Но вот происходит необъяснимое преображение. В течение каких-нибудь нескольких недель Арбен становится лучезарной личностью с великолепными нервами и невероятной работоспособностью. Гипнотическое обаяние, исключающее даже зависть, и сразу же молниеносный взлет по служебной лестнице...
Только двое знают, какой ценой это дается: сам Арбен и его «исцелитель», некий биофизик, задумавший облагодетельствовать человечество. Суть же опыта состоит в создании двойника испытуемого, сотканного из антиматерии, существа, подобного призраку, в которое перекачиваются все отрицательные свойства оригинала. В то время как «райская» половина преуспевает и наслаждается жизнью, «адская» одержима одним стремлением: найти своего счастливого двойника и, слившись с ним, самоуничтожиться. И вот «адский» призрак начинает охоту за своим «положительным» двойником…
Владимир Михановский известен читателю как поэт и прозаик разнообразных жанров. В повести «Двойники», сюжет которой мы излагаем, сочетаются, проникая друг в друга, фантастика и лирические стихи. Эту повесть и другую, «Тобор первый», я бы назвал не фантастическими, как определяет их сам автор, а скорее футурологическими. Литературное исследование будущего науки, будущего, которое, как показывает настоящее, наступает быстрее, чем его успевают заметить.
Двойники у Михановского живут и действуют в достаточно абстрагированном мире традиционной фантастики (некая страна с чертами капиталистического строя, далеко зашедший технический прогресс при отсутствии прогресса в человеческих отношениях); однако фантастика оказывается только средством постановки глубоких проблем человековедения — морально-этических, психологических, философских.
Автор ставит своеобразный «мысленный эксперимент» над человеческой природой, и результаты его представляются уже не фантастическими, а вполне реальными: личность, распавшаяся на две половинки, «райскую» и «адскую», вовсе перестает существовать. Вместе с писателем мы начинаем понимать, что человеческую природу невозможно переделать без необратимых потерь и новых тяжких проблем, но нельзя и оставлять ее неизменной, ибо стремление к самоусовершенствованию тоже входит в человеческую природу...

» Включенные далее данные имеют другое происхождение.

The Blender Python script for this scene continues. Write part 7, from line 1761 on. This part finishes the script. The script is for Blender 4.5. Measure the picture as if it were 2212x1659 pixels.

В сценах погони призрака за человеком писатель достигает глубоко драматичной символики и кинематографической изобразительной силы. (Кстати, повесть представляет собой превосходный киносюжет с почти готовой сценарной фактурой.)
Вторая повесть по сравнению с первой гораздо «спокойнее». Ее герой — робот по имени Тобор (имя-перевертыш тут не случайно). Робот этот сотворен из белка, имеет вид гигантского осьминога и запрограммирован как универсальная человеко-машина: он должен уметь все, решать любые
задачи от прыжка через пропасть до рекомендаций по выбору профессии и женитьбе.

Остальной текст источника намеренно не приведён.